__WHAT YOU SHOULD DO__
Quote all of the data exactly as given. Skip every picture it contains.

__RECORDS FOR PROCESSING__
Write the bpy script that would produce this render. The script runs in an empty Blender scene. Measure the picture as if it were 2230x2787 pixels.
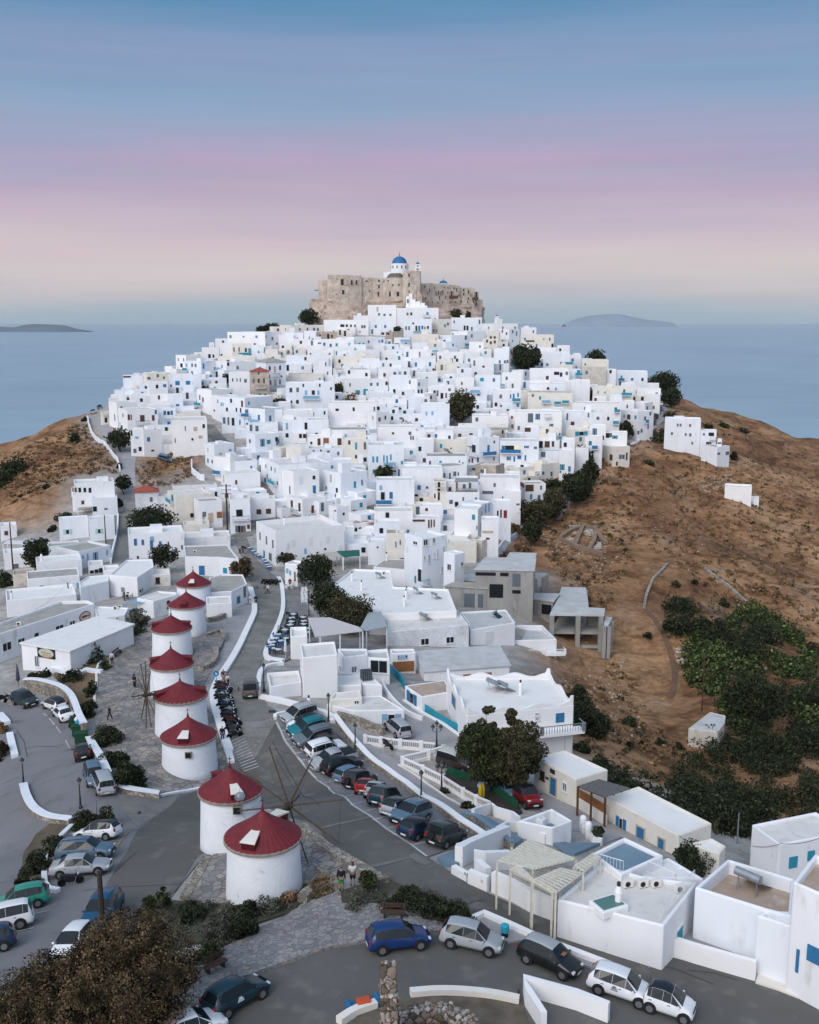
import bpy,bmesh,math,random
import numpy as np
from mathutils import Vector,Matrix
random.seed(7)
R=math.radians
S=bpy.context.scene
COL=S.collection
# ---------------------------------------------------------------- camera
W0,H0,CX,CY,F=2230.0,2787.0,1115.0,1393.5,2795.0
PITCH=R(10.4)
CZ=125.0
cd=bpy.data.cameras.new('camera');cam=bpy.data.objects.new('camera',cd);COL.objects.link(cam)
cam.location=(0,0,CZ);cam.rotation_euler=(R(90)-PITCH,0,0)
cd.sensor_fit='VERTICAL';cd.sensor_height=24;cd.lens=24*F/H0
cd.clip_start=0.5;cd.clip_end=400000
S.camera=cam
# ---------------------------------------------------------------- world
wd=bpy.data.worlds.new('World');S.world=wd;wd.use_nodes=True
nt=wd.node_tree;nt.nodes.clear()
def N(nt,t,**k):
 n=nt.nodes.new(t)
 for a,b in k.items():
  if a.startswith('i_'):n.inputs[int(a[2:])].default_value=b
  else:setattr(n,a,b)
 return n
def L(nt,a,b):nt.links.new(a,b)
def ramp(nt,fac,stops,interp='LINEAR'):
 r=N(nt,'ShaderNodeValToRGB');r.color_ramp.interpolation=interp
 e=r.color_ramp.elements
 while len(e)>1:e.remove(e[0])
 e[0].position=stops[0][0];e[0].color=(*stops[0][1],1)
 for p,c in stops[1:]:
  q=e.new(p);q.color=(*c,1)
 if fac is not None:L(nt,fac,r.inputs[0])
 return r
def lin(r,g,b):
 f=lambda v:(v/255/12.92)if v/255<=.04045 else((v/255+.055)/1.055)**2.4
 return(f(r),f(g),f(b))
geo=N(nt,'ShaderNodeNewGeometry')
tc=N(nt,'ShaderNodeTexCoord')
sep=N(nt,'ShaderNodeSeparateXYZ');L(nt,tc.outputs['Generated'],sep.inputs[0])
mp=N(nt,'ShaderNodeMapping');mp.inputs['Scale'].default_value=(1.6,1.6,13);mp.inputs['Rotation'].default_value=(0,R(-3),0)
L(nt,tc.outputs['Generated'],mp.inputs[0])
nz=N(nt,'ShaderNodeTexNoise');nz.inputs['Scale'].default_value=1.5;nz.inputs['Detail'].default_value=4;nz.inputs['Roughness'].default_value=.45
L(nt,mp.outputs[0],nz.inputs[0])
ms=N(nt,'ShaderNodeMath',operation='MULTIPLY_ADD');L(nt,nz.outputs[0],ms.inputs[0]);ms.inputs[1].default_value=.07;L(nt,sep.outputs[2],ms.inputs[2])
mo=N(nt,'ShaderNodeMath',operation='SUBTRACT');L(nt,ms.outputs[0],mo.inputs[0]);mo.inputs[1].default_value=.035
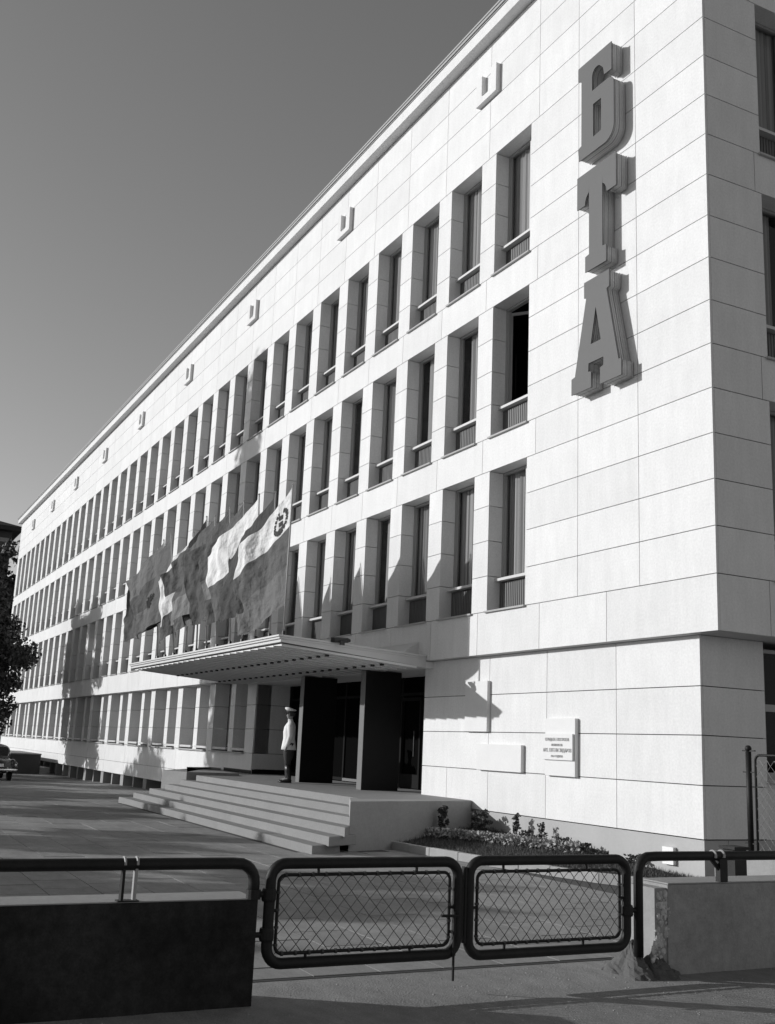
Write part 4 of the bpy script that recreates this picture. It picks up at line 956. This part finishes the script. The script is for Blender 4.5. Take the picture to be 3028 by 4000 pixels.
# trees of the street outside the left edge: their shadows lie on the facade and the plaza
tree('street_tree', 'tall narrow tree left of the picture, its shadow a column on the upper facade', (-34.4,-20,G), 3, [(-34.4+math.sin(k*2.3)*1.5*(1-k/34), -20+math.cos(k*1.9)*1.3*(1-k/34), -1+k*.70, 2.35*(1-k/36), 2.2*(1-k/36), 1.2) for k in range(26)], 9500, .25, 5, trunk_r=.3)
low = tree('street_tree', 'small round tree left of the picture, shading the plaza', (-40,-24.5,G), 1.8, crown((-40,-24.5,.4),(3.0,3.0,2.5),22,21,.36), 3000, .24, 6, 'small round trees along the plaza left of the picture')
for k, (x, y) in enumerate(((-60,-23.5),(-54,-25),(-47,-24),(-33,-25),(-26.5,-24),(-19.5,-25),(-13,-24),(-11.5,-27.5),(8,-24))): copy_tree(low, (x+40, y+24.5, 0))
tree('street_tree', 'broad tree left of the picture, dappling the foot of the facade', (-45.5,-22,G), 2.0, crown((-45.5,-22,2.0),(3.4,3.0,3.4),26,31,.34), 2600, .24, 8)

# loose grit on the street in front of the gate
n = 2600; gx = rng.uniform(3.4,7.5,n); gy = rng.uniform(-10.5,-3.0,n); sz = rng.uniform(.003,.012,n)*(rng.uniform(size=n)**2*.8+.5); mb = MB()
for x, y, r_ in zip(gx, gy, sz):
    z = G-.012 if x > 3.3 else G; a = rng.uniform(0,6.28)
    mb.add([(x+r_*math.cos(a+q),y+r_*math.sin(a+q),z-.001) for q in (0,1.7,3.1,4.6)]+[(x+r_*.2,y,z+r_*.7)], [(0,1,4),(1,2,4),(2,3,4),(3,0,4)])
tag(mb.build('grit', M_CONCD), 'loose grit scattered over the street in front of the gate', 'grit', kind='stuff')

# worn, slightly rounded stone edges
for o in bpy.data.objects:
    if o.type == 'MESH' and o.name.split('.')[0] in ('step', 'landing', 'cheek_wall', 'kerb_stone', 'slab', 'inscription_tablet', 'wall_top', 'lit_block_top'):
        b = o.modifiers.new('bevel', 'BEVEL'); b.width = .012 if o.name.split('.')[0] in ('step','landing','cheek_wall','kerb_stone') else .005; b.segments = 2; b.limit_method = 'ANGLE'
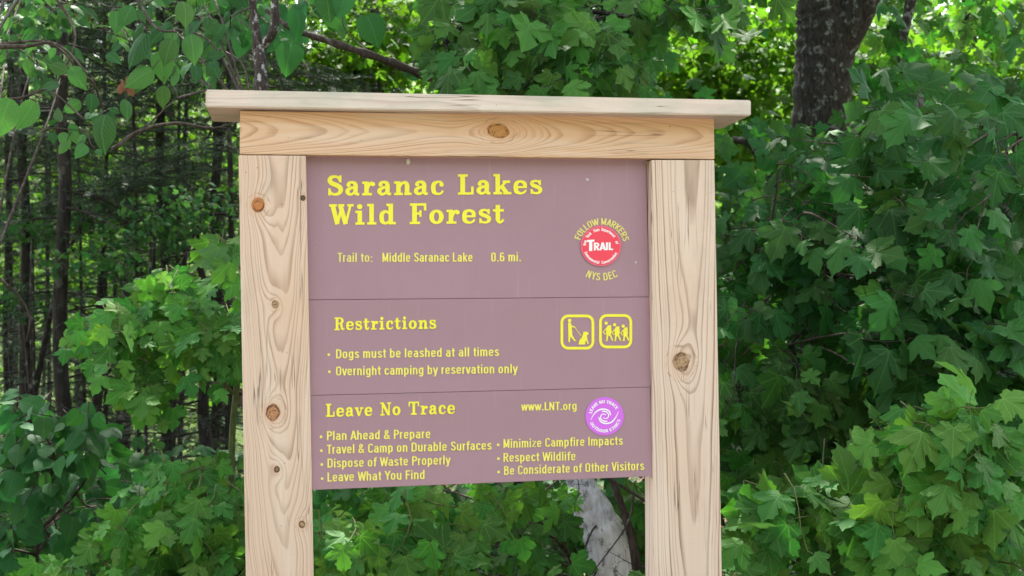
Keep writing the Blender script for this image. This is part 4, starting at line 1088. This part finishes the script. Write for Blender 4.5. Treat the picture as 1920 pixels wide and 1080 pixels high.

__TASK OUTPUT__
Write the bpy script that would produce this render. The script runs in an empty Blender scene. Measure the picture as if it were 2230x2787 pixels.
import bpy,bmesh,math,random
import numpy as np
from mathutils import Vector,Matrix
random.seed(7)
R=math.radians
S=bpy.context.scene
COL=S.collection
# ---------------------------------------------------------------- camera
W0,H0,CX,CY,F=2230.0,2787.0,1115.0,1393.5,2795.0
PITCH=R(10.4)
CZ=125.0
cd=bpy.data.cameras.new('camera');cam=bpy.data.objects.new('camera',cd);COL.objects.link(cam)
cam.location=(0,0,CZ);cam.rotation_euler=(R(90)-PITCH,0,0)
cd.sensor_fit='VERTICAL';cd.sensor_height=24;cd.lens=24*F/H0
cd.clip_start=0.5;cd.clip_end=400000
S.camera=cam
# ---------------------------------------------------------------- world
wd=bpy.data.worlds.new('World');S.world=wd;wd.use_nodes=True
nt=wd.node_tree;nt.nodes.clear()
def N(nt,t,**k):
 n=nt.nodes.new(t)
 for a,b in k.items():
  if a.startswith('i_'):n.inputs[int(a[2:])].default_value=b
  else:setattr(n,a,b)
 return n
def L(nt,a,b):nt.links.new(a,b)
def ramp(nt,fac,stops,interp='LINEAR'):
 r=N(nt,'ShaderNodeValToRGB');r.color_ramp.interpolation=interp
 e=r.color_ramp.elements
 while len(e)>1:e.remove(e[0])
 e[0].position=stops[0][0];e[0].color=(*stops[0][1],1)
 for p,c in stops[1:]:
  q=e.new(p);q.color=(*c,1)
 if fac is not None:L(nt,fac,r.inputs[0])
 return r
def lin(r,g,b):
 f=lambda v:(v/255/12.92)if v/255<=.04045 else((v/255+.055)/1.055)**2.4
 return(f(r),f(g),f(b))
geo=N(nt,'ShaderNodeNewGeometry')
tc=N(nt,'ShaderNodeTexCoord')
sep=N(nt,'ShaderNodeSeparateXYZ');L(nt,tc.outputs['Generated'],sep.inputs[0])
mp=N(nt,'ShaderNodeMapping');mp.inputs['Scale'].default_value=(1.6,1.6,13);mp.inputs['Rotation'].default_value=(0,R(-3),0)
L(nt,tc.outputs['Generated'],mp.inputs[0])
nz=N(nt,'ShaderNodeTexNoise');nz.inputs['Scale'].default_value=1.5;nz.inputs['Detail'].default_value=4;nz.inputs['Roughness'].default_value=.45
L(nt,mp.outputs[0],nz.inputs[0])
ms=N(nt,'ShaderNodeMath',operation='MULTIPLY_ADD');L(nt,nz.outputs[0],ms.inputs[0]);ms.inputs[1].default_value=.07;L(nt,sep.outputs[2],ms.inputs[2])
mo=N(nt,'ShaderNodeMath',operation='SUBTRACT');L(nt,ms.outputs[0],mo.inputs[0]);mo.inputs[1].default_value=.035
Write part 4 of the bpy script that recreates this picture. It picks up at line 956. This part finishes the script. The script is for Blender 4.5. Take the picture to be 3028 by 4000 pixels.
# trees of the street outside the left edge: their shadows lie on the facade and the plaza
tree('street_tree', 'tall narrow tree left of the picture, its shadow a column on the upper facade', (-34.4,-20,G), 3, [(-34.4+math.sin(k*2.3)*1.5*(1-k/34), -20+math.cos(k*1.9)*1.3*(1-k/34), -1+k*.70, 2.35*(1-k/36), 2.2*(1-k/36), 1.2) for k in range(26)], 9500, .25, 5, trunk_r=.3)
low = tree('street_tree', 'small round tree left of the picture, shading the plaza', (-40,-24.5,G), 1.8, crown((-40,-24.5,.4),(3.0,3.0,2.5),22,21,.36), 3000, .24, 6, 'small round trees along the plaza left of the picture')
for k, (x, y) in enumerate(((-60,-23.5),(-54,-25),(-47,-24),(-33,-25),(-26.5,-24),(-19.5,-25),(-13,-24),(-11.5,-27.5),(8,-24))): copy_tree(low, (x+40, y+24.5, 0))
tree('street_tree', 'broad tree left of the picture, dappling the foot of the facade', (-45.5,-22,G), 2.0, crown((-45.5,-22,2.0),(3.4,3.0,3.4),26,31,.34), 2600, .24, 8)

# loose grit on the street in front of the gate
n = 2600; gx = rng.uniform(3.4,7.5,n); gy = rng.uniform(-10.5,-3.0,n); sz = rng.uniform(.003,.012,n)*(rng.uniform(size=n)**2*.8+.5); mb = MB()
for x, y, r_ in zip(gx, gy, sz):
    z = G-.012 if x > 3.3 else G; a = rng.uniform(0,6.28)
    mb.add([(x+r_*math.cos(a+q),y+r_*math.sin(a+q),z-.001) for q in (0,1.7,3.1,4.6)]+[(x+r_*.2,y,z+r_*.7)], [(0,1,4),(1,2,4),(2,3,4),(3,0,4)])
tag(mb.build('grit', M_CONCD), 'loose grit scattered over the street in front of the gate', 'grit', kind='stuff')

# worn, slightly rounded stone edges
for o in bpy.data.objects:
    if o.type == 'MESH' and o.name.split('.')[0] in ('step', 'landing', 'cheek_wall', 'kerb_stone', 'slab', 'inscription_tablet', 'wall_top', 'lit_block_top'):
        b = o.modifiers.new('bevel', 'BEVEL'); b.width = .012 if o.name.split('.')[0] in ('step','landing','cheek_wall','kerb_stone') else .005; b.segments = 2; b.limit_method = 'ANGLE'
Keep writing the Blender script for this image. This is part 4, starting at line 1088. This part finishes the script. Write for Blender 4.5. Treat the picture as 1920 pixels wide and 1080 pixels high.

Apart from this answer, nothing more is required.